The exercise → Pull each line holding the word "scene" from the data.

☆ ☆ ☆ ☆ ☆

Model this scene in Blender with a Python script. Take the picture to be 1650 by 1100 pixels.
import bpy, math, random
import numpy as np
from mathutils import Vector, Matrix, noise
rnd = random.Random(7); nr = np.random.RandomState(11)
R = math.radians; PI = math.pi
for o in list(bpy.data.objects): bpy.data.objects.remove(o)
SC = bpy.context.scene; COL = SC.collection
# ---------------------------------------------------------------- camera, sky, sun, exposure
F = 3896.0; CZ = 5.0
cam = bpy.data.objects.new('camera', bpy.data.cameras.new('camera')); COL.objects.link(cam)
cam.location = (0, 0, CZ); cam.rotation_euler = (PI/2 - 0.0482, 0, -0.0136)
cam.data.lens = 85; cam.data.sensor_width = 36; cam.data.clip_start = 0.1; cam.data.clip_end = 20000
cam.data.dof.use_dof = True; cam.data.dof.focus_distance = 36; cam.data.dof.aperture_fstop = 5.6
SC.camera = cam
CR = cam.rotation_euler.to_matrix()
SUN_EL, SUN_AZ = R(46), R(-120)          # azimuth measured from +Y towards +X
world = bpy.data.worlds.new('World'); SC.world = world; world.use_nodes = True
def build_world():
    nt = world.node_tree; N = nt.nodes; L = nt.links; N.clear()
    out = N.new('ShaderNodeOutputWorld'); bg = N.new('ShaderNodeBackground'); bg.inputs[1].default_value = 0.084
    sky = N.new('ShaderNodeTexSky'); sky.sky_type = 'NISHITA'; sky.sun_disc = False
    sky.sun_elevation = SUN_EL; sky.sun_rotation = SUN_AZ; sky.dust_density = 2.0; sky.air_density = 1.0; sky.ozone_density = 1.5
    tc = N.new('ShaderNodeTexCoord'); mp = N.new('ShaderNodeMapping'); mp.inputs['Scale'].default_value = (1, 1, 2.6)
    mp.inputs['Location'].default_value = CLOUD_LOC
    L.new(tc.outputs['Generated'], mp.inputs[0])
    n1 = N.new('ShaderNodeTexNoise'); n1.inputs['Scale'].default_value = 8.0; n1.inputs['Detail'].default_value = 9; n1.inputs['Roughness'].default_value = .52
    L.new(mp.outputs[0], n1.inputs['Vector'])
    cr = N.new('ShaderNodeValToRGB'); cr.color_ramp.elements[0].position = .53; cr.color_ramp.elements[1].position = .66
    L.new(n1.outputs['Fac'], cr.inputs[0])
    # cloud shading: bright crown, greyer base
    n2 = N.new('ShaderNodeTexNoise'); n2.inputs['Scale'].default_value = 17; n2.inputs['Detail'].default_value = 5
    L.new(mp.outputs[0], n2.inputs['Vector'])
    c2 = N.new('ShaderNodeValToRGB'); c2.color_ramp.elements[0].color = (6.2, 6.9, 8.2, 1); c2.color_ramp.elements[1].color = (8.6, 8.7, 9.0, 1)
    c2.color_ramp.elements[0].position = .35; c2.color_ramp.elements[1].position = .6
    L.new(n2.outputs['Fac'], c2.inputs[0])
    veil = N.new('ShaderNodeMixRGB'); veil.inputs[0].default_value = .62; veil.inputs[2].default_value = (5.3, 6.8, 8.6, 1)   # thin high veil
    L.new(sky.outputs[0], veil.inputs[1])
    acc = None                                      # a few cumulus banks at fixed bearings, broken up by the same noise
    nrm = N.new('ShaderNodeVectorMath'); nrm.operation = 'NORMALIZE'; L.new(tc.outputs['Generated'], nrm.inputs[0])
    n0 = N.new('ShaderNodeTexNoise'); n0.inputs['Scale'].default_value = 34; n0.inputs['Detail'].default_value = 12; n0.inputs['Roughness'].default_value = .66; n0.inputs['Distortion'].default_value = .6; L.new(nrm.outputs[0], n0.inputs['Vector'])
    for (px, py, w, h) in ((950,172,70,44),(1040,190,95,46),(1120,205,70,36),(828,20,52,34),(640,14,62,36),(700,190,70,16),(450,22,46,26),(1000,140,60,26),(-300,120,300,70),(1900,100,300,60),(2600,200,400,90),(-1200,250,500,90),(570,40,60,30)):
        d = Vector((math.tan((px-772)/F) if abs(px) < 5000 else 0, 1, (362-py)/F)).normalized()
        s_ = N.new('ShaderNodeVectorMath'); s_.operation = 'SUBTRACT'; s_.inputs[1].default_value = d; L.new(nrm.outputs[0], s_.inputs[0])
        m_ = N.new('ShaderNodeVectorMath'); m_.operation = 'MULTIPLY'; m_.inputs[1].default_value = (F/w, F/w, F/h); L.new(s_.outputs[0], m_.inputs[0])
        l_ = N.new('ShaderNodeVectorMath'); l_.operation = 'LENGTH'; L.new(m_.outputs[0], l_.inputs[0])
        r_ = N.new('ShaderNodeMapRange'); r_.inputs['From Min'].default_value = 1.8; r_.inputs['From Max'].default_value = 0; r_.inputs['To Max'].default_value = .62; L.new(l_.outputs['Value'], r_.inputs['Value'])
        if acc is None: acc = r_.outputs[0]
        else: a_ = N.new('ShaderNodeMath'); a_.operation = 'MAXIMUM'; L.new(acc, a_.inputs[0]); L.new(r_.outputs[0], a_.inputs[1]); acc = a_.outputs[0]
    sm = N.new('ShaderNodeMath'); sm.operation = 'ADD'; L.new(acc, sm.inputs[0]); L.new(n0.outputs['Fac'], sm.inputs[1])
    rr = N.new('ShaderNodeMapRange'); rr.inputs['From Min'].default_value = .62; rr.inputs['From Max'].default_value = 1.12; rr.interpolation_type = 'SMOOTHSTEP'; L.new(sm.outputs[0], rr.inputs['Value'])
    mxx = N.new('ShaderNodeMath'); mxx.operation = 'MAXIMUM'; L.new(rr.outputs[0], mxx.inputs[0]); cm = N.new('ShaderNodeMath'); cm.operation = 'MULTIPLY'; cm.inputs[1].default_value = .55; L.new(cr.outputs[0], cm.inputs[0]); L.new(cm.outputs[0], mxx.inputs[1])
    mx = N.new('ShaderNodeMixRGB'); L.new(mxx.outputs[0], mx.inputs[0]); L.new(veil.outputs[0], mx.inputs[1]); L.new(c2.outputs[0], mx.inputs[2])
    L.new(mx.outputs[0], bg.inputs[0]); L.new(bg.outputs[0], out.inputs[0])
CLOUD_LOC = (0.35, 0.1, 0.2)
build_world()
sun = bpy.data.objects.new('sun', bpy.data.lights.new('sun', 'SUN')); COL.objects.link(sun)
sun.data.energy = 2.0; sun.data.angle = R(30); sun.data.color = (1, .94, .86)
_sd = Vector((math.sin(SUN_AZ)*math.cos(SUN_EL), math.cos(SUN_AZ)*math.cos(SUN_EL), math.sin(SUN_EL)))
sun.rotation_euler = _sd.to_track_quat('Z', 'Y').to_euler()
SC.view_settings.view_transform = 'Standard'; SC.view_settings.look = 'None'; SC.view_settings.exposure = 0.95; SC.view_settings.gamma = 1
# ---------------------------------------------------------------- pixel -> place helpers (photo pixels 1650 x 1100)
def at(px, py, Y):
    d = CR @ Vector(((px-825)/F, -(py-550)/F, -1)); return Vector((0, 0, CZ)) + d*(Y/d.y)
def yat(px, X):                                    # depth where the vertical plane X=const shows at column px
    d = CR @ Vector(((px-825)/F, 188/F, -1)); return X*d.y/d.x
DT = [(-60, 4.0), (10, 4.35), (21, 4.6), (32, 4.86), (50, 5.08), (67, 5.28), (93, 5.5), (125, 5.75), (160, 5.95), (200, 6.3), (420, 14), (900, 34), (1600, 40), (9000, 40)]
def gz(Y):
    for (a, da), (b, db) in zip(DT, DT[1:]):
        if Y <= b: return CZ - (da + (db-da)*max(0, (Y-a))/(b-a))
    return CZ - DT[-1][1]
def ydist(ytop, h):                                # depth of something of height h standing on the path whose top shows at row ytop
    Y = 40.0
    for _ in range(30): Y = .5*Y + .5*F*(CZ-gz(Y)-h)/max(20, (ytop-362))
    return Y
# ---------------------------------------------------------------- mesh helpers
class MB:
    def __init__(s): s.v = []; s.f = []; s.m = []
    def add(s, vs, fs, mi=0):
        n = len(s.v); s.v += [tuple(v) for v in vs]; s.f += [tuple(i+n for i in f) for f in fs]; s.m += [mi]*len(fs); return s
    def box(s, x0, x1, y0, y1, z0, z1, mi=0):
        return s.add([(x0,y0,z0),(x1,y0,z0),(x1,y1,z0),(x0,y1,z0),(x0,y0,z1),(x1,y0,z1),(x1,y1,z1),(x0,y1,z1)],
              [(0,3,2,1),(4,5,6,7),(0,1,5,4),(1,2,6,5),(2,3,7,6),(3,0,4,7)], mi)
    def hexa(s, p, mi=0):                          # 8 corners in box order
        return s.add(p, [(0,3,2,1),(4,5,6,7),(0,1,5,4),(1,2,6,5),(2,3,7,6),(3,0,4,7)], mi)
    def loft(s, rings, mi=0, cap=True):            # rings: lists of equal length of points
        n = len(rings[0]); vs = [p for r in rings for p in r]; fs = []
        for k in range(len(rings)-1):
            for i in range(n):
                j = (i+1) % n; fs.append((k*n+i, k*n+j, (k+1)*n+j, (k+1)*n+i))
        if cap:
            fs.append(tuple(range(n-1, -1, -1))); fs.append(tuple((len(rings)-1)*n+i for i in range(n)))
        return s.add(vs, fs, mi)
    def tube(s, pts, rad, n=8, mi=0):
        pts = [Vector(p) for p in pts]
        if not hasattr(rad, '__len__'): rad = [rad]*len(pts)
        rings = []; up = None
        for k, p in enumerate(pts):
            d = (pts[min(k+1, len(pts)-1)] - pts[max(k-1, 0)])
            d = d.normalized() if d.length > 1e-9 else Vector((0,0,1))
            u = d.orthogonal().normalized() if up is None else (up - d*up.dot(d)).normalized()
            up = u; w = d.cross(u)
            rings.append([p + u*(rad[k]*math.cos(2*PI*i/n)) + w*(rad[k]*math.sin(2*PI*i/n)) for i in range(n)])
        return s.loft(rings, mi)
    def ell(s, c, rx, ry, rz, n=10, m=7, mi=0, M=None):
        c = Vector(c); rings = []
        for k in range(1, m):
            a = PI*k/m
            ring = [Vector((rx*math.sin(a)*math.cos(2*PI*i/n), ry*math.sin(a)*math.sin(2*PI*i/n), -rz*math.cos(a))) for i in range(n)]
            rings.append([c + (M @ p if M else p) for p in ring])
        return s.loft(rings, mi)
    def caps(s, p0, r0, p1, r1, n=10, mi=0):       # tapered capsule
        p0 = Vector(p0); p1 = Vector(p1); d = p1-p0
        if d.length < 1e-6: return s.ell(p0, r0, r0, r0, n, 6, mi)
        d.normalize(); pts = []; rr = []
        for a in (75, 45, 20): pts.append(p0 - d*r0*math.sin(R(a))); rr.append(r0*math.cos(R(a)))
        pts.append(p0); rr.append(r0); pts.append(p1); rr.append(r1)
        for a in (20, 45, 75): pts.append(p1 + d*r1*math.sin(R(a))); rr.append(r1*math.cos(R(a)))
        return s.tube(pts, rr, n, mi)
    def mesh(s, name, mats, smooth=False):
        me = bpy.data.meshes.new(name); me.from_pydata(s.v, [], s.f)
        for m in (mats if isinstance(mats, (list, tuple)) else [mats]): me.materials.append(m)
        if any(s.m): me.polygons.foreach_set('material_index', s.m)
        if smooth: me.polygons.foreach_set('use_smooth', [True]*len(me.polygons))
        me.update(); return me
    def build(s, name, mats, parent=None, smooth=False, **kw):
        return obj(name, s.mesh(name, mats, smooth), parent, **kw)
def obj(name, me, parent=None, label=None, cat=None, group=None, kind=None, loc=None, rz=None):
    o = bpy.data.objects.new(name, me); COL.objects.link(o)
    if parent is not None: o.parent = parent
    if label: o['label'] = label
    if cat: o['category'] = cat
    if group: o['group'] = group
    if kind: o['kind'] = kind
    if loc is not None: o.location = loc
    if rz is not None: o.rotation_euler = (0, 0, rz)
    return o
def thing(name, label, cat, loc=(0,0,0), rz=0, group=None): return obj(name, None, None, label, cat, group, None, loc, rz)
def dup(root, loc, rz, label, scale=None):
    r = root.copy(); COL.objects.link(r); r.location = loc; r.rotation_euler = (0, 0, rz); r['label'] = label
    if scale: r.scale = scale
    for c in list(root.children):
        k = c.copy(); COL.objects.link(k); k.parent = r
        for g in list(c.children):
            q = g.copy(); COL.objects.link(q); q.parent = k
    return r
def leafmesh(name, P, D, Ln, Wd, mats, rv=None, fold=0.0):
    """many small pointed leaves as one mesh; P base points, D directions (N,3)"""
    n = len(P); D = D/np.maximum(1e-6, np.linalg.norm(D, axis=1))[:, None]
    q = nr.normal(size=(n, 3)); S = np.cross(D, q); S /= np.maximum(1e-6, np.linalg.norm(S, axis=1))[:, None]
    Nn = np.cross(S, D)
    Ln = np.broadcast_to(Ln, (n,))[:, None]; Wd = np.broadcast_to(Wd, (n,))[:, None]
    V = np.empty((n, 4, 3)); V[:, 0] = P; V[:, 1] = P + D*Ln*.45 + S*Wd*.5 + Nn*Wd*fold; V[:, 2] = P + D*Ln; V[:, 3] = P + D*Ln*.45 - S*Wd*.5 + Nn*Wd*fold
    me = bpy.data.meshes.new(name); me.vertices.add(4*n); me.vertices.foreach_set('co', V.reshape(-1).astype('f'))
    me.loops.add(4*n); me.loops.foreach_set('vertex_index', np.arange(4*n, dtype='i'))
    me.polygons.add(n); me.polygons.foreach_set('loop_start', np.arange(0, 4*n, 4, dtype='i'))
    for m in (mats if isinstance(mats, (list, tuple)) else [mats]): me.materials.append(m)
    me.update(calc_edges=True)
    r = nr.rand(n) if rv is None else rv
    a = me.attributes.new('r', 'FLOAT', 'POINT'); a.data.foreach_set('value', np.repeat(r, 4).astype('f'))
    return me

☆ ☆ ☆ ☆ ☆

Completed exercise →
Model this scene in Blender with a Python script. Take the picture to be 1650 by 1100 pixels.
SC = bpy.context.scene; COL = SC.collection